I hope I have explained that not all agents are created equal, but are all people who purchase insurance the same? I wish I had a dollar (I’d be on an island is the Caribbean) for every time someone said, “can you just give me a proposal?” Sure I reply, “‘you get what you pay for!” How’s that for a proposal…oh you mean, you want us to insure your most valuable possessions? Quick! Quick! Hurry! Hurry!” You are essentially saying to me that you’ve taken years to make enough money and save enough money to purchase a home, but you want me to insure it as quickly and for as little money as possible! Does that make sense to you? I hear this so many times a week. I just want to shake these people and ask if they realize what they are doing. Usually after a conversation and some reference points supported by very scary stories (all of them true by the way!), about half of these people decide to properly protect the home—one of their biggest assets.

Client Relationship

I refer to the ones who “get it” as clients and the others as customers. After looking for definitions for these names, I’m thoroughly convinced, clients are the people who appreciate, and actually deserve a true insurance professional. Dictionary.com defines customer as a person who buys goods or services from another person while a client is a person or group that uses the professional services of a lawyer, architect, or other expert. I place trained insurance agents who are willing to offer professional advice in this accomplished category.

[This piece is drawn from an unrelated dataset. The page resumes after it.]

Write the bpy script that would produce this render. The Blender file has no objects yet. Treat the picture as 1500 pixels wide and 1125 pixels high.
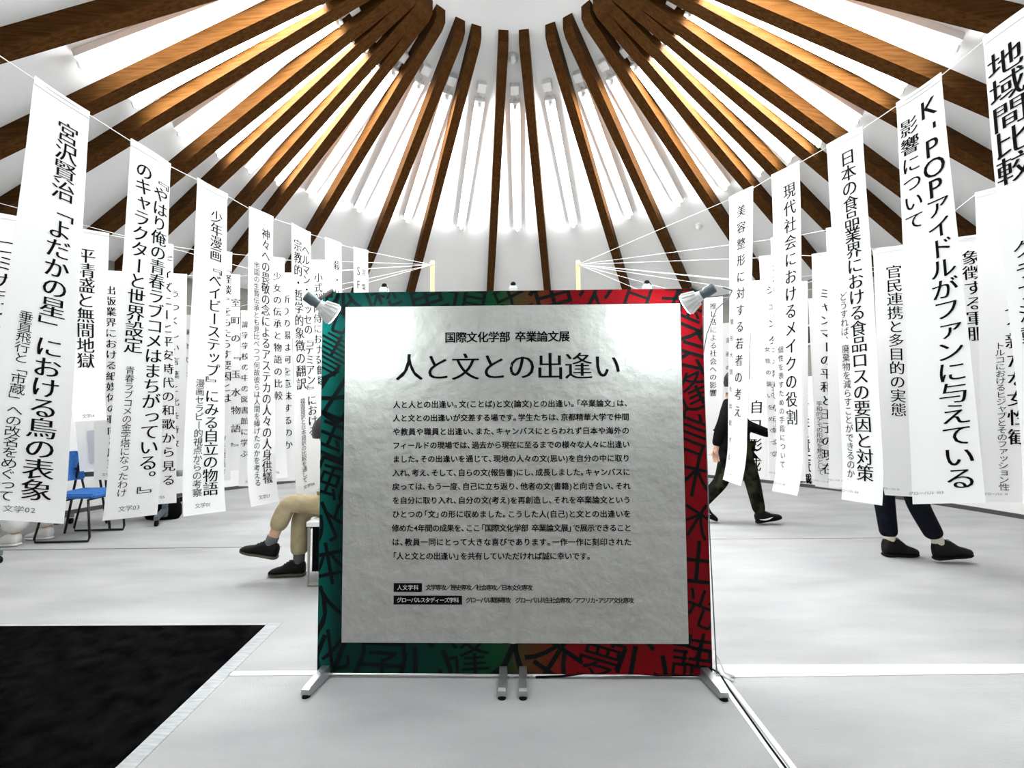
import bpy, bmesh, math, random
from mathutils import Vector, Matrix, Euler

random.seed(7)
SC = bpy.context.scene
COL = SC.collection
PI = math.pi

# ------------------------------------------------------------------ camera, world, exposure
EYE = Vector((0.0, 0.0, 1.24))
cam_data = bpy.data.cameras.new('camera')
cam_data.sensor_fit = 'HORIZONTAL'
cam_data.sensor_width = 36.0
cam_data.lens = 680.0 / 1500.0 * 36.0
cam_data.clip_start = 0.02
cam_data.clip_end = 100
cam = bpy.data.objects.new('camera', cam_data)
COL.objects.link(cam)
cam.matrix_world = (Matrix.Translation(EYE) @ Matrix.Rotation(PI / 2 + math.radians(2.988), 4, 'X')
                    @ Matrix.Rotation(math.radians(-0.37), 4, 'Z'))
SC.camera = cam

world = bpy.data.worlds.new('world')
SC.world = world
world.use_nodes = True
world.node_tree.nodes['Background'].inputs[0].default_value = (1, 1, 1, 1)
world.node_tree.nodes['Background'].inputs[1].default_value = 0.05

SC.view_settings.view_transform = 'Standard'
SC.view_settings.look = 'None'
SC.view_settings.gamma = 1.0
SC.view_settings.use_curve_mapping = False
SC.view_settings.exposure = 0.0
TUBE_POWER = 122.0        # emission of every fluorescent tube
SPOT_POWER = 13.0        # watts of each clip lamp on the sign

# room constants (metres): round hall, conical timber roof on a vertical axis
AX, AY = 0.0165, 3.641
R_WALL = 5.75
def roof_z(r):           # underside of the beams
    return 4.991 - 0.40924 * (r - 0.98)
BEAM_H = 0.15
SLOPE = math.atan(0.40924)

# ------------------------------------------------------------------ helpers
def mat(name, color, rough=0.6, metal=0.0, emit=None, spec=0.5):
    m = bpy.data.materials.new(name)
    m.use_nodes = True
    b = m.node_tree.nodes['Principled BSDF']
    b.inputs['Base Color'].default_value = (*color, 1)
    b.inputs['Roughness'].default_value = rough
    b.inputs['Metallic'].default_value = metal
    b.inputs['Specular IOR Level'].default_value = spec
    if emit:
        b.inputs['Emission Color'].default_value = (*emit[0], 1)
        b.inputs['Emission Strength'].default_value = emit[1]
    return m

def noise_mat(name, c1, c2, scale, rough=0.8, bump=0.0, bump_scale=None, stretch=(1, 1, 1), detail=4, spec=0.3, lo=0.35, hi=0.65):
    m = mat(name, c1, rough, spec=spec)
    nt = m.node_tree
    b = nt.nodes['Principled BSDF']
    tc = nt.nodes.new('ShaderNodeTexCoord')
    mp = nt.nodes.new('ShaderNodeMapping')
    mp.inputs['Scale'].default_value = stretch
    n = nt.nodes.new('ShaderNodeTexNoise')
    n.inputs['Scale'].default_value = scale
    n.inputs['Detail'].default_value = detail
    r = nt.nodes.new('ShaderNodeValToRGB')
    r.color_ramp.elements[0].position = lo
    r.color_ramp.elements[1].position = hi
    r.color_ramp.elements[0].color = (*c1, 1)
    r.color_ramp.elements[1].color = (*c2, 1)
    nt.links.new(tc.outputs['Object'], mp.inputs['Vector'])
    nt.links.new(mp.outputs['Vector'], n.inputs['Vector'])
    nt.links.new(n.outputs['Fac'], r.inputs['Fac'])
    nt.links.new(r.outputs['Color'], b.inputs['Base Color'])
    if bump:
        n2 = nt.nodes.new('ShaderNodeTexNoise')
        n2.inputs['Scale'].default_value = bump_scale or scale
        n2.inputs['Detail'].default_value = 6
        nt.links.new(mp.outputs['Vector'], n2.inputs['Vector'])
        bp = nt.nodes.new('ShaderNodeBump')
        bp.inputs['Strength'].default_value = bump
        bp.inputs['Distance'].default_value = 0.02
        nt.links.new(n2.outputs['Fac'], bp.inputs['Height'])
        nt.links.new(bp.outputs['Normal'], b.inputs['Normal'])
    return m

def paper_mat(name, color, through):
    m = bpy.data.materials.new(name)
    m.use_nodes = True
    nt = m.node_tree
    nt.nodes.remove(nt.nodes['Principled BSDF'])
    out = nt.nodes['Material Output']
    d = nt.nodes.new('ShaderNodeBsdfDiffuse')
    t = nt.nodes.new('ShaderNodeBsdfTranslucent')
    x = nt.nodes.new('ShaderNodeMixShader')
    d.inputs['Color'].default_value = (*color, 1)
    t.inputs['Color'].default_value = (*color, 1)
    x.inputs['Fac'].default_value = through
    nt.links.new(d.outputs[0], x.inputs[1])
    nt.links.new(t.outputs[0], x.inputs[2])
    nt.links.new(x.outputs[0], out.inputs['Surface'])
    return m

M = {}
M['ceiling'] = noise_mat('white_plaster', (0.86, 0.86, 0.86), (0.90, 0.90, 0.90), 1.3, 0.9)
M['wall'] = noise_mat('taupe_plaster', (0.22, 0.215, 0.195), (0.26, 0.255, 0.235), 3, 0.9)
M['panelling'] = noise_mat('white_panelling', (0.74, 0.74, 0.73), (0.80, 0.80, 0.79), 2, 0.7)
M['wood'] = noise_mat('brown_stained_timber', (0.036, 0.0135, 0.0025), (0.066, 0.028, 0.008), 6, 0.5, 0.05, 30, (9, 0.6, 9), spec=0.02)
M['pale_wood'] = noise_mat('pale_pine', (0.52, 0.36, 0.20), (0.60, 0.44, 0.26), 8, 0.6, 0, None, (8, 8, 0.5))
M['tube'] = mat('lit_tube', (1, 1, 1), 0.4, emit=((0.97, 1.0, 1.0), TUBE_POWER))
M['fixture'] = mat('white_enamel', (0.82, 0.82, 0.82), 0.4)
M['paper'] = paper_mat('banner_paper', (0.93, 0.93, 0.93), 0.42)
M['ink'] = mat('black_ink', (0.004, 0.004, 0.0045), 0.8, spec=0.05)
M['grey_ink'] = mat('grey_ink', (0.10, 0.10, 0.10), 0.7, spec=0.2)
M['white_ink'] = mat('white_print', (0.7, 0.7, 0.69), 0.7)
M['string'] = mat('white_string', (0.86, 0.86, 0.85), 0.7)
M['tape'] = noise_mat('white_tape', (0.80, 0.84, 0.84), (0.88, 0.90, 0.90), 5, 0.4)
M['grey_tape'] = noise_mat('grey_tape', (0.34, 0.35, 0.36), (0.46, 0.475, 0.48), 14, 0.4, 0, None, (1, 6, 1))
M['rug'] = noise_mat('black_mat', (0.0015, 0.0015, 0.0018), (0.005, 0.005, 0.005), 12, 0.95, 0.4, 160, spec=0.0)
M['metal'] = mat('brushed_aluminium', (0.42, 0.43, 0.44), 0.32, 0.9)
M['grey_metal'] = mat('grey_painted_metal', (0.10, 0.13, 0.15), 0.4, 0.3)
M['dark_metal'] = mat('black_metal', (0.012, 0.012, 0.013), 0.4, 0.5)
M['rubber'] = mat('black_rubber', (0.005, 0.005, 0.005), 0.8, spec=0.1)
M['glass'] = mat('dark_window_glass', (0.01, 0.012, 0.014), 0.1)
M['pale_glass'] = mat('frosted_window_glass', (0.35, 0.42, 0.46), 0.3)
M['frame'] = mat('pale_window_frame', (0.62, 0.62, 0.60), 0.5)
M['baseboard'] = mat('dark_baseboard', (0.05, 0.05, 0.05), 0.6)
M['seam'] = mat('carpet_seam', (0.12, 0.12, 0.12), 0.9)
M['blue'] = noise_mat('blue_fabric', (0.03, 0.13, 0.42), (0.05, 0.19, 0.55), 60, 0.8)
M['black_cloth'] = noise_mat('black_cloth', (0.002, 0.002, 0.0025), (0.004, 0.004, 0.0045), 30, 0.9, spec=0.05)
M['navy'] = noise_mat('dark_navy_cloth', (0.003, 0.0035, 0.007), (0.006, 0.0065, 0.012), 20, 0.9, spec=0.1)
M['olive'] = noise_mat('dark_olive_camouflage', (0.003, 0.0035, 0.002), (0.022, 0.024, 0.011), 9, 0.9, spec=0.1, lo=0.45, hi=0.6)
M['khaki'] = noise_mat('khaki_cotton', (0.36, 0.29, 0.17), (0.50, 0.42, 0.27), 9, 0.85, 0.5, 14)
M['white_cloth'] = noise_mat('white_cotton', (0.72, 0.71, 0.67), (0.82, 0.81, 0.78), 8, 0.85, 0.3, 14)
M['skin'] = noise_mat('skin', (0.52, 0.32, 0.22), (0.60, 0.38, 0.27), 12, 0.5)
M['hair'] = mat('black_hair', (0.006, 0.005, 0.005), 0.45)
M['shoe'] = mat('black_shoe', (0.004, 0.004, 0.004), 0.7, spec=0.15)
M['olive_sole'] = mat('dark_olive_sole', (0.05, 0.048, 0.03), 0.7)
M['white_shoe'] = mat('white_leather', (0.78, 0.77, 0.75), 0.5)
M['grey_sock'] = mat('grey_knit', (0.09, 0.095, 0.10), 0.9)
M['cream_sock'] = mat('cream_knit', (0.60, 0.56, 0.45), 0.9)
M['red_trim'] = mat('red_piping', (0.7, 0.08, 0.06), 0.6)
M['chair_grey'] = mat('grey_upholstery', (0.16, 0.19, 0.18), 0.8)
M['beige_metal'] = mat('beige_grey_metal', (0.26, 0.25, 0.22), 0.5)
M['laminate'] = mat('white_laminate', (0.85, 0.85, 0.85), 0.4)
M['lilac'] = mat('pale_lilac_print', (0.52, 0.53, 0.58), 0.5)
M['eye'] = mat('dark_eye', (0.01, 0.008, 0.006), 0.2)
M['lip'] = mat('lip', (0.45, 0.2, 0.16), 0.5)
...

The difference between customers and clients can at first seem quite confusing. However, the difference is easily seen in terms of an ongoing business relationship. A person who just purchases goods and services is a customer. A Client seeks professional services from the company. An agency agreement exists between a client and a service provider. Here at Beacon Insurance Advisers, we want relationships with clients.

I had a 30 minute phone conversation with a client last week to decide if she wanted to sell her house or keep it as a rental. We discussed the cost of rental insurance both long term and overnight. With this information she can make an educated decision. This is the relationship you have with a professional agent. By the way, that phone call was on my cell phone at 6:30 p.m.

I’d also like to make the point that if your agent is doing a great job and completing account reviews every few years, please thank them for being a professional. Your agent gets paid every time you renew a policy, and frankly, I think we need to earn our money every year by being proactive and working for you. Sitting back and just collecting a paycheck gives our industry a bad reputation. A great relationship with your insurance agent means open lines of communication with them. It is a level of respect between client and agent that can provide great coverage and also peace of mind knowing you are properly protected.

Just know that a true professional insurance agent is as selective about their clients as you should be about your insurance professional!